Wednesday, 11 July 2018: 4:00 PM
Regency E/F (Hyatt Regency Vancouver)
Israel Silber, Pennsylvania State University, University Park, PA; and J. Verlinde

Cloud layers in the polar regions have a substantial impact on the surface net radiation. This net radiation effect can be significant even when the cloud layers are optically thin (and consist of liquid droplets), and has been identified as the source of past widespread melting events. Better understanding of the processes that ultimately lead and support cloud layer persistence can validate and potentially improve the performance of climate models in the polar regions, particularly in Antarctica, where there is a paucity of detailed observations.
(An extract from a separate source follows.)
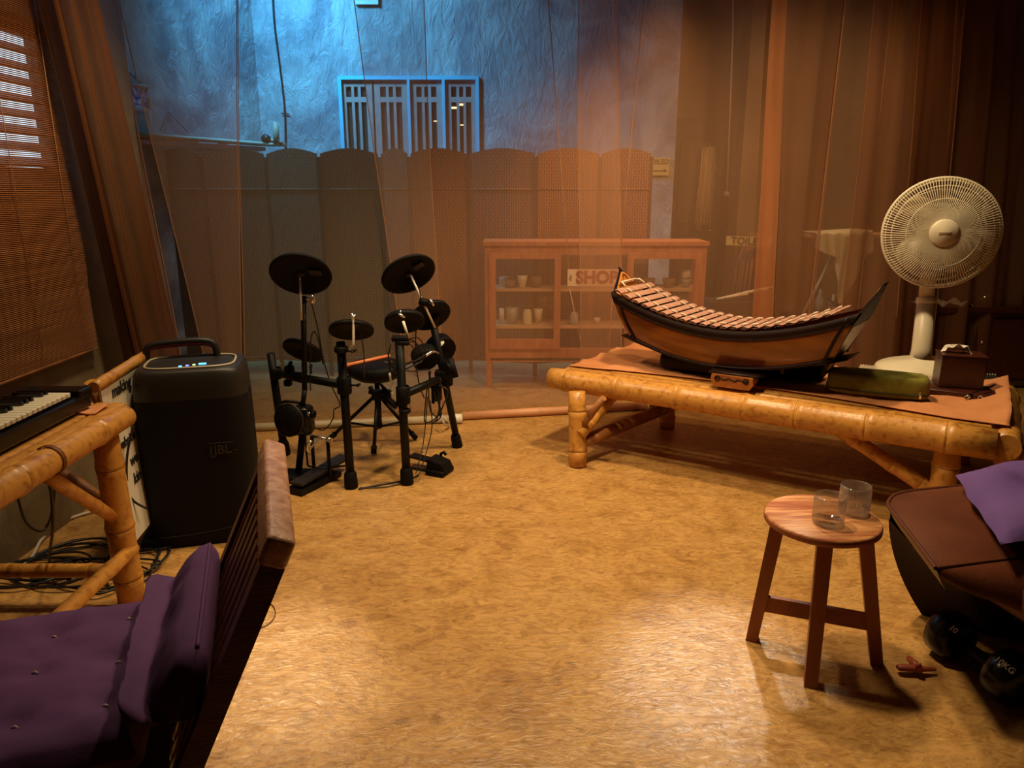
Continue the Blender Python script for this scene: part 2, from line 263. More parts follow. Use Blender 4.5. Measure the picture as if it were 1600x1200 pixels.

In this study, unprecedented cloud layer properties extracted from multiple-instrument measurements as part of the ARM AWARE campaign at McMurdo Station, Antarctica, are presented. The cloud parameters (e.g., Doppler velocity, liquid-cloud base height, liquid water path, etc.) are characterized based on the governing synoptic regimes, which are classified by using self-organizing maps (SOMs). The cloud layer influence on the net surface radiation in these synoptic regimes is examined and evaluated.